そういう要素が薄い分、何よりも重要である「ハルの精神的成長」というドラマは充実しているのかというと、ここもやっぱり薄いのだ。
ハルとキャロルのロマンスも、まるで盛り上がらない。
どの要素も、まんべんなく薄っぺらい。
とどのつまり、色々と盛り込みすぎたんじゃないかと。
ガーディアンの存在とか、パララックスの復活とか、その辺りはもっと扱いを小さくするか、いっそのこと、バッサリとカットしても良かったんじゃないか。
シネストロがイエロー・リングを作り出すってのは、明らかに続編への伏線なのだが、そこに重きを置きすぎているのもバランスが悪いし。

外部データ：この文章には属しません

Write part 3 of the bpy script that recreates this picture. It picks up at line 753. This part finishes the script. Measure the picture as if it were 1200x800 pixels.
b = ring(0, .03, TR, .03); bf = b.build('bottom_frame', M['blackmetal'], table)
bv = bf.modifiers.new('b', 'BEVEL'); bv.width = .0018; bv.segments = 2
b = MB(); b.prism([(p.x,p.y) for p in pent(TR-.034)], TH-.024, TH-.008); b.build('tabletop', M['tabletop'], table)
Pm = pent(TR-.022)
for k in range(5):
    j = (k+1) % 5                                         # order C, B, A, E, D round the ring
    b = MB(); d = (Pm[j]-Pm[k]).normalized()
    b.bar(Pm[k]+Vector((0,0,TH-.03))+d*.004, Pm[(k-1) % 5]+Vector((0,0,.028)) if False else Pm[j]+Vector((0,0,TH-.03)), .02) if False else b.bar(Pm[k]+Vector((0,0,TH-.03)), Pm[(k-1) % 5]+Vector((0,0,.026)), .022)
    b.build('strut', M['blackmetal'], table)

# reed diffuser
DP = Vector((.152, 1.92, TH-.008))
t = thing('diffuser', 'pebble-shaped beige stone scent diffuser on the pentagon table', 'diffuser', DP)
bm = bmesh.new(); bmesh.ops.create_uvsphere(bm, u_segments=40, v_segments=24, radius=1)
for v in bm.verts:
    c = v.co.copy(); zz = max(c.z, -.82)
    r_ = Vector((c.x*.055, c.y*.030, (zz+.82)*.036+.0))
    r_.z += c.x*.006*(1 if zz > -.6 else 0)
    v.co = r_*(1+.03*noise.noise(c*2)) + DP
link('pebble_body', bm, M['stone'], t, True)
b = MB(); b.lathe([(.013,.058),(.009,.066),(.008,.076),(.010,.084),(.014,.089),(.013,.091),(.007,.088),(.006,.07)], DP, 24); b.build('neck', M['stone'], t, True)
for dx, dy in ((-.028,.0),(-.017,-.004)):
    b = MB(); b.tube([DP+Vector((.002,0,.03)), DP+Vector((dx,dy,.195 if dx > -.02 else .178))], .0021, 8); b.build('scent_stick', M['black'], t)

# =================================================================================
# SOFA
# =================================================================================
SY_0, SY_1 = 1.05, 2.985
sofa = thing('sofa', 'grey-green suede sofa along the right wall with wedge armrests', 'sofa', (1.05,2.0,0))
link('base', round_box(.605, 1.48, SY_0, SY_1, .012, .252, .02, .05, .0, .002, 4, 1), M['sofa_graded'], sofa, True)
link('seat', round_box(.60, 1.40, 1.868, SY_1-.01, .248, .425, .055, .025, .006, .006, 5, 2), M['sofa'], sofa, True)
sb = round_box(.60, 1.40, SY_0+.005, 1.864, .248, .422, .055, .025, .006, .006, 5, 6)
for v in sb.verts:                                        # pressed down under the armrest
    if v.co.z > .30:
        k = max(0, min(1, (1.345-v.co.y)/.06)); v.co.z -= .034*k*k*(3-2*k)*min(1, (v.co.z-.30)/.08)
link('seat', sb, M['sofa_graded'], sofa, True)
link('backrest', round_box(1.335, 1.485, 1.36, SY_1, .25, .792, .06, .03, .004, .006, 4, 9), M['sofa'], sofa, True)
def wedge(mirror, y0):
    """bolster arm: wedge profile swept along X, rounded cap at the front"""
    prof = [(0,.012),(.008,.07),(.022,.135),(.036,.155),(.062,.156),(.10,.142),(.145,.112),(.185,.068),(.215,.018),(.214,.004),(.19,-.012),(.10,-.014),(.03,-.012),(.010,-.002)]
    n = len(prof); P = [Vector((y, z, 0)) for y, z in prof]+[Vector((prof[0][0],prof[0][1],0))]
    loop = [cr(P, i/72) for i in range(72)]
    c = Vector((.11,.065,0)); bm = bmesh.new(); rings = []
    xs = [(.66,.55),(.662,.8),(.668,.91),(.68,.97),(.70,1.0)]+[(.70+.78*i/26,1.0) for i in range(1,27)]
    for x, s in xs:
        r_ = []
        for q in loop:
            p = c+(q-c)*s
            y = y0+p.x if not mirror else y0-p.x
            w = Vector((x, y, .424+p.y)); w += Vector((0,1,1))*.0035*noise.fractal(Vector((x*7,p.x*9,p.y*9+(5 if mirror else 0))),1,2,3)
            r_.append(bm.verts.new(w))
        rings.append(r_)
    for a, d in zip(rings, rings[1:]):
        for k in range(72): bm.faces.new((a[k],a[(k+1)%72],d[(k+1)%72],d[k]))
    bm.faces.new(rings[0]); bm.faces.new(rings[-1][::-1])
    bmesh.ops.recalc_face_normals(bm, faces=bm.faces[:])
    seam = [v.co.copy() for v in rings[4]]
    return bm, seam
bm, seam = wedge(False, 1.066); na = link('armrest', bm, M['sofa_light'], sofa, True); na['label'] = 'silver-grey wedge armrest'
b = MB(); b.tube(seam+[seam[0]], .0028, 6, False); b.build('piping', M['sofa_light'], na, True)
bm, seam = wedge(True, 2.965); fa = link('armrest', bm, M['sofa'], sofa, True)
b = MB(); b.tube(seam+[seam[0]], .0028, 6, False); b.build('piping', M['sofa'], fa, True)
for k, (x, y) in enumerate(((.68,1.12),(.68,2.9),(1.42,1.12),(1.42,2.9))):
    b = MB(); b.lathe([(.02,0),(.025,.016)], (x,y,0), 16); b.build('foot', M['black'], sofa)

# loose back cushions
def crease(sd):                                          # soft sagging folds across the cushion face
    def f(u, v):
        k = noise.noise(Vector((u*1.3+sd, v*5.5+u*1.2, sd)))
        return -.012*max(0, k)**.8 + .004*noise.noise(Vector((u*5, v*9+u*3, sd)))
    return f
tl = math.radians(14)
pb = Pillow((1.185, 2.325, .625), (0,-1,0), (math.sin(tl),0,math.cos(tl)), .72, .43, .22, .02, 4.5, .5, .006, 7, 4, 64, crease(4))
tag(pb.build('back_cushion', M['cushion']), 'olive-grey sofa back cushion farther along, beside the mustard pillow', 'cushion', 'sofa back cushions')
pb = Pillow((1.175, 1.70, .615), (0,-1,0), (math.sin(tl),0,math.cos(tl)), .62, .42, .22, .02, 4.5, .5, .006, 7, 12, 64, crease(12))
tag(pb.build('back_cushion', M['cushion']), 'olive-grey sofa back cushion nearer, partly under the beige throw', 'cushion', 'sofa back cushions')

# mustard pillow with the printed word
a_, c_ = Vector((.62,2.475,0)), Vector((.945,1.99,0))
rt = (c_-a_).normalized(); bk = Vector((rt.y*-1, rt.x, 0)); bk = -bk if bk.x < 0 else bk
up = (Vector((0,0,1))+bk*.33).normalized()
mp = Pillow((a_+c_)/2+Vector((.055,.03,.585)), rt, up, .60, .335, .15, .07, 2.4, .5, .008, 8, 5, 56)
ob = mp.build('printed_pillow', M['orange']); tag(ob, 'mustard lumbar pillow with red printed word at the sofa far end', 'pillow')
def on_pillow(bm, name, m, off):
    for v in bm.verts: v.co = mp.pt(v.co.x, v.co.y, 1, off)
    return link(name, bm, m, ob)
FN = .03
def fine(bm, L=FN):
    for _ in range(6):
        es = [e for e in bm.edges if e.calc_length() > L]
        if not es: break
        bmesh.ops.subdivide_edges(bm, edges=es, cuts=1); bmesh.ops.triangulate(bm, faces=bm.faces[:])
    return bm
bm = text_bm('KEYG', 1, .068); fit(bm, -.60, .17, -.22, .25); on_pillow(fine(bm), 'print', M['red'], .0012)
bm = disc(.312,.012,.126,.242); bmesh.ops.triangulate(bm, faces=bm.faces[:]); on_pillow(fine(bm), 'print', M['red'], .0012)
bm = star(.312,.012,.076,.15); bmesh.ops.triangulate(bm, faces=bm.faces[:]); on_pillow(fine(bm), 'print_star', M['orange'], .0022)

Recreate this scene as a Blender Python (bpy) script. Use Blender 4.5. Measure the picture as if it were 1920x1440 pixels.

後半、ハルは恐怖と向き合うが、そこのドラマは全く深みも厚みも無い。彼は簡単にトラウマを克服し、唐突に使命感への目覚めが訪れる。で、ヘクターと戦うのかと思いきや、ヘクターはパララックスに吸収されてあっさりと死亡する。
ちなみに、戦いが終わった後で彼に言及するキャラは誰もいない。友情ドラマも皆無だったし、ホント、活かされてないキャラである。
で、ヘクターが簡単に退場した後、大勢のグリーン・ランタンが束になっても歯が立たず、ガーディアンでさえ恐れる存在だったパララックスを、ハルが倒す。
ほんの少し前にグリーン・ランタンの仲間入りをした新人で、ほんの少し前にトラウマを克服したばかりの奴なのに、勝ってしまうのだ。
もうパワー・バランスがメチャクチャである。

っていうか、パララックスが地球に襲って来るってのは、話のスケールをデカくしすぎだわ。
今回はグリーン・ランタンの誕生編として、割り切った方が良かったんじゃないか。
「アビン・サーから後を託されたハルが地球に襲来した敵と戦う」という話に絞り込んで、グリーン・ランタンがガーディアンに統括されているとか、パララックスという巨悪が復活しているとか、そういう所を掘り下げれば良かったんじゃないか。
スケールの大きな話にするのは、2作目以降に回しても良かったんじゃないか。